A real easy and cheap cover is a plastic grocery bag. Lay the bag over the bowl at first. Put the bowl inside and tie the handles to seal it for the long proof. Purpose is to keep the dough from drying out. Plastic wrap works just as well and is see through. Helps peekers.

Kneading is more work, but is fine. You can leave it in the reefer for up to 18 hours......but if you go that long, you may want to shorten the proof on the front end. If you kneaded on the front end, just let it rise an hour or so and into the fridge. Let it rise some more on the backside right before you bake it.  If it proofs too long, it will go flat and won't rise much when you bake it.

Aggressive starters that have been fed wheat and/or rye flours sometimes go after the glutens, so really long proofs with those may tend to go flat on you. Something to watch for.
 
Sounds good and not so good? For a better tutorial than I can give......a couple good sites to review:

http://northwestsourdough.com/newsite/stepbystep.html

and another site with a lot of good videos on sourdough.......
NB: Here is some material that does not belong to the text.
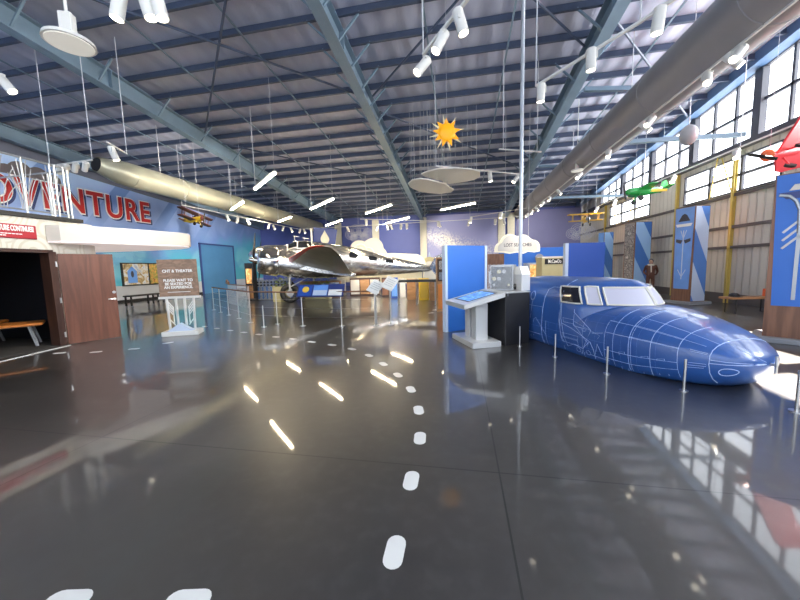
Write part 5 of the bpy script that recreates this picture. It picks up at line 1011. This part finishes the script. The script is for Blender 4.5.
def model_plane(name, lab, p, heading, bank, pitch, s, body, wing, biplane, accent='black', span=1.1, sweep=0., low=None, chord=.36, short=1., le=.24):
    p = V(*p); R = Matrix.Rotation(heading, 3, 'Z') @ Matrix.Rotation(-pitch, 3, 'Y') @ Matrix.Rotation(bank, 3, 'X'); t = thing(name, lab, 'model airplane', p)
    def T(mb): mb.v = [p + R @ (q * s) for q in mb.v]; return mb
    def rg(x, w, h, z=0): return [V(x, w * math.cos(a), z + h * math.sin(a)) for a in [2 * PI * k / 14 for k in range(14)]]
    T(MB().loft([rg(.52, .04, .04), rg(.5, .10, .10), rg(.3, .115, .12), rg(0, .11, .13), rg(-.3, .075, .09, .01), rg(-.62, .02, .035, .03)])).build('fuselage', body, t, 40)
    T(MB().loft([rg(.60, .02, .02), rg(.56, .07, .07), rg(.5, .105, .105)])).build('nose_cowl', accent, t, 40)
    T(MB().box((.61, 0, 0), (.02, .05, .44))).build('propeller', 'black', t)
    T(MB().ell((.02, 0, .12), (.11, .06, .06), 12, 6)).build('cockpit', 'darkglass', t, 40)
    ww = [(.26, -.28), (.30, .0)]
    def wg(z, sp, dih=0.):
        m = MB()
        for sg in (-1, 1): q = sp * (short if sg < 0 else 1.); m.prism([(le, 0), (le - sweep, q * sg * .92), (le - .12 - sweep, q * sg), (le + .1 - chord - sweep, q * sg), (le - chord, 0)], (0, 0, z), (1, 0, 0), (0, 1, dih * sg), (0, 0, .03))
        return T(m)
    wg(-.06 if low is None else low, span / 2).build('lower_wing' if biplane else 'wing', wing, t)
    if biplane:
        wg(.26, span / 2 * 1.08).build('upper_wing', wing, t); m = MB()
        for sg in (-1, 1):
            for x in (.16, -.02): m.bar((x, sg * span * .38, -.05), (x, sg * span * .38, .27), .018); m.bar((x, sg * .07, .1), (x, sg * .1, .27), .015)
        T(m).build('wing_struts', wing, t)
    T(MB().prism([(-.42, 0), (-.5, .28), (-.62, .28), (-.64, 0)], (0, 0, .03), (1, 0, 0), (0, 1, 0), (0, 0, .02)).prism([(-.42, 0), (-.5, -.28), (-.62, -.28), (-.64, 0)], (0, 0, .03), (1, 0, 0), (0, 1, 0), (0, 0, .02))).build('tailplane', wing, t)
    T(MB().prism([(-.42, .05), (-.5, .26), (-.62, .3), (-.66, .02)], (0, -.01, 0), (1, 0, 0), (0, 0, 1), (0, .02, 0))).build('tail_fin', body, t)
    for sg in (-1, 1): g_ = T(MB().cyl((.28, sg * .16 - .02, -.26), (.28, sg * .16 + .02, -.26), .075, n=14)).build('wheel', 'rubber', t, 40); T(MB().bar((.28, sg * .15, -.24), (.25, sg * .06, -.08), .025)).build('gear_strut', body, t)
    for q in (.3, -.45): a = p + R @ V(q * s, 0, .1 * s); MB().cyl(a, (a.x, a.y, deck(a.y) - .02), .005, n=4).build('hanging_wire', 'wire', t)
    return t, p, R, s
model_plane('model_biplane', 'yellow model biplane with dark wings hanging before the mural', (-11.797, 12.825, 3.971), math.radians(-8), math.radians(-14), math.radians(3), 1.0, 'yellow', 'maroon', True, 'maroon', 1.5)
model_plane('model_airplane', 'green model racing airplane with a yellow stripe near the window wall', (6.905, 14.075, 4.245), math.radians(188), math.radians(12), math.radians(-2), 1.28, 'green', 'green', False, 'green', .95, low=.02)
t = [o for o in COL.objects if o.name.startswith('model_airplane')][0]; p = WL[t]; R = Matrix.Rotation(math.radians(188), 3, 'Z')
MB().box(p + R @ V(-.28, .11, -.01), (.8, .03, .09), math.radians(188)).build('yellow_stripe', 'yellow', t)
model_plane('model_biplane', 'yellow model biplane hanging far off by the window wall, seen head on', (7.585, 22.186, 4.243), math.radians(265), 0, 0, 1.25, 'yellow_wing', 'yellow_wing', True, 'grey', 1.5)
t, p, R, s = model_plane('model_airplane', 'coral red model airplane banked steeply at the frame edge', (7.446, 9.247, 4.056), math.radians(200), math.radians(62), math.radians(-12), 1.3, 'plane_red', 'plane_red', False, 'orange_red', 2.1, .22, low=-.1, chord=.85, short=.32, le=.46)
mb = MB()
for x, y, r in ((.08, -.45, .09), (.02, -.62, .05), (.1, -.75, .06), (-.02, -.4, .04), (.12, -.28, .045), (-.05, -.85, .05), (.05, -.2, .03)): mb.tube([p + R @ V(x - .1 + r * math.cos(a), -y + r * math.sin(a), -.105) for a in [2 * PI * k / 14 for k in range(14)]], .010, 4, closed=True)
mb.build('ink_drawing', 'ink', t)
# ================================================================ LIGHT
w = bpy.data.worlds.new('sky'); bpy.context.scene.world = w; w.use_nodes = True; bg = w.node_tree.nodes['Background']
bg.inputs[0].default_value = (.80, .88, 1.0, 1); bg.inputs[1].default_value = 2.1
s = bpy.data.lights.new('sun', 'SUN'); s.energy = 110; s.angle = .01; s.color = (1, .93, .82); so = bpy.data.objects.new('sun', s); COL.objects.link(so)
so.rotation_euler = (V(-.72, -.22, -1)).to_track_quat('-Z', 'Y').to_euler()
def fill_sun(d, e, ang, c):
    l = bpy.data.lights.new('soft_sun_fill', 'SUN'); l.energy = e; l.angle = math.radians(ang); l.color = c; o = bpy.data.objects.new('soft_sun_fill', l); COL.objects.link(o); o.rotation_euler = V(*d).to_track_quat('-Z', 'Y').to_euler()
fill_sun((-1, .12, -.40), 9, 50, (.86, .93, 1)); fill_sun((-1, .05, .26), 15, 50, (1, .97, .9))  # added fill: soft sky light through the windows, then upward ground bounce for the ceiling
def point(p, e, r=.25, c=(1, .93, .82)):
    l = bpy.data.lights.new('hall_lamp', 'POINT'); l.energy = e; l.shadow_soft_size = r; l.color = c; o = bpy.data.objects.new('hall_lamp', l); COL.objects.link(o); o.location = p
def beam(p, q, e, ang=50, c=(1, .9, .75)):
    l = bpy.data.lights.new('track_beam', 'SPOT'); l.energy = e; l.spot_size = math.radians(ang); l.spot_blend = .6; l.shadow_soft_size = .06; l.color = c; o = bpy.data.objects.new('track_beam', l); COL.objects.link(o); o.location = p
    o.rotation_euler = (V(*q) - V(*p)).to_track_quat('-Z', 'Y').to_euler()
beam((-8, 12, 4.7), (-19, 16, 5), 1300, 80); beam((-12.5, 19, 4.8), (-19, 23, 2.5), 1300, 90); beam((-6, 9.5, 4.7), (-8, 16, 2), 1500, 75); beam((-3, 12, 4.7), (-4, 18, 1.6), 900, 70)
beam((-3, 24.5, 4.8), (-1, 29, 3.4), 500, 70); beam((-6, 24.5, 4.8), (-6, 29, 3), 550, 100); beam((5, 24.5, 4.8), (6, 29, 3), 450, 100); beam((2.2, 12.6, 4.7), (2.9, 13.2, 2.4), 150, 60); beam((.5, 5, 4.5), (.3, 8, 1.2), 250, 60)
beam((-5.5, 5.5, 4.5), (-9, 5, 2.2), 350, 80); beam((-1, 15, 4.7), (-3, 19, 1), 800, 85); beam((3.2, 11, 4.8), (4, 15.4, 1.8), 400, 70); beam((-6.5, 7.5, 4), (-9, 7.8, 2.6), 120, 70)
beam((-3, 4, 4.6), (-7.05, 7.15, 1.2), 200, 40)
sc = bpy.context.scene; sc.view_settings.view_transform = 'Standard'; sc.view_settings.look = 'None'; sc.view_settings.exposure = .42

# ================================================================ CAMERA
cam = bpy.data.cameras.new('camera'); co = bpy.data.objects.new('camera', cam); COL.objects.link(co)
cam.sensor_width = 36; cam.lens = 14.4900; cam.clip_end = 200
co.matrix_world = Matrix(((0.982372, 0.006736, 0.186813, 0.000000), (0.185137, 0.103191, -0.977280, 0.000000), (-0.025861, 0.994639, 0.100125, 1.600000), (0, 0, 0, 1)))
bpy.context.scene.camera = co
http://www.breadtopia.com/sourdough-no-knead-method/

Note that on both sites there is a lot of good information on how to feed and care for your starter, along with more recipes and techniques. Don't get caught up in the equipment. Not needed. You and the quality of your starter are the key to this.
 
You're tutorial was great, I really appreciate it.  There was a combination of factors really, I didn't let it rest before I kneaded, kneaded in a bit much flour, left it in the fridge too long...so on and so forth.  The wife pulled it of the fridge at about 1-2pm today, so it had been in for 19-20 hours.  I tastes good, not overly sour, but my starter is only 2 weeks old.  I'm just happy that it actually raised the bread!!  I'll get better with practice.